There is an ever pervasive
misconception that stripper’s poles are greasy, but ask yourself this; how
could anyone hang upside down from a steel pole 6cm in diameter using only the
crease of their leg if said pole was covered in grease? The reality is the
exact opposite of this misconception; pole dancers’ poles are waxed. The first time I ever saw pole
dance was, in fact, thanks to the very process of waxing poles, or more
specifically the time that it takes to wax a pole. During pole dance shows,
there is an awkward gap of three of four minutes while the poles undergo
maintenance for the next set of performances, and a successful Dunedin pole
dance studio recruited some circus performers and I to fill in the gaps (by
night I swap my writers pen for belly dance bra and belt, in case you were
wondering). I parade around the stage, always looking out my peripherals to
make sure I was not about to smack into
a pole or a person, while women in black shorts and bare feet crawl up poles,
fire-man style, coating them with large white candles. I shimmy and shake and
spangle my little heart out, but as I look out to the audience I meet no one’s
gaze. I sit back in the audience to watch the rest of the show, when one kindly
audience member turns to me and says: “Don’t worry about it love; you tried
your best.” Outshined by a pole monkey.
But it is no wonder that I was
not impressing anyone in that particular audience. These women show strength
and gravity defiance that most of us common folk could only dream of, and that’s
just the pole management team. Recently I was asked to yet again distract an
audience-who-needs-no-distraction as the studio puts on a huge four night
production of everyone’s favourite, secretly dirty, musical Grease. I pop along to their dress
rehearsal to scope out the stage and to chat with the performers.
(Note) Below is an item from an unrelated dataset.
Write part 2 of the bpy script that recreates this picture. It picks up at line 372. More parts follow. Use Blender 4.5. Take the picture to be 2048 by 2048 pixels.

The thing that strikes me is the
sound. Across the studio screeches the sound of flesh simultaneously gripping
and sliding across metal. It sounds like a pain verging on torture, but when I
ask some of the dancers about it they unanimously answer that it sounds much
more painful than it really is. There are plenty of other moves that do cause
pain, but I am told that they are the silent ones. As Irene, a blonde with a slightly
vacant look in her eyes, tells me with a laugh: “If you don’t like pain, don’t
do pole dancing”. Am I in a room full of masochists, I wonder? But here pain is
not so much enjoyed as it is a symbol of dedication, of working hard towards
training the body and accomplishing physical goals. The dancers wear their
bruises like girl-guide badges; if they could clip them to a ribbon, I’m sure
they would.
Among the women at the studio,
there is unquestioned respect for the physical achievements of themselves and
each other; but outside the studio, it is a different story. Almost everyone I
talk to has someone in their lives that disapproves, and are forced to spend a
lot of time explaining and justifying their hobby to strangers. Resistant or
unsupportive family and friends find it difficult to be persuaded without
seeing the show for themselves, and unanimously switch camps once they do. The
symbol of the pole and its associations with stripping are so strong that it
takes concrete visual evidence to persuade people that a pole can be danced on
without all the performer’s clothes ripping themselves from their body.
Most of the girls I talk to at the
dress rehearsal set themselves in fierce opposition to strippers; the
suggestion that they may be in stripper territory visibly upsets and angers
them. But Bonnie Black, the founder of this very studio, has a very different
although equally fierce take on this binary. When Bonnie auditioned for “New
Zealand’s Got Talent,” a derivative of the American television program which
acts primarily as a glorified High School talent show, earlier this year, she
was furious at presenter Dei Henwood when he announced that “the stripper” had
made it into the second round. “Thanks for calling me a stripper in front of my
fucking parents” she says about Henwood to me over coffee. She continues, “If
you want me to strip for you, then I’ll strip. But don’t call me a stripper
when I’m doing pole fitness; that’s a totally different thing.”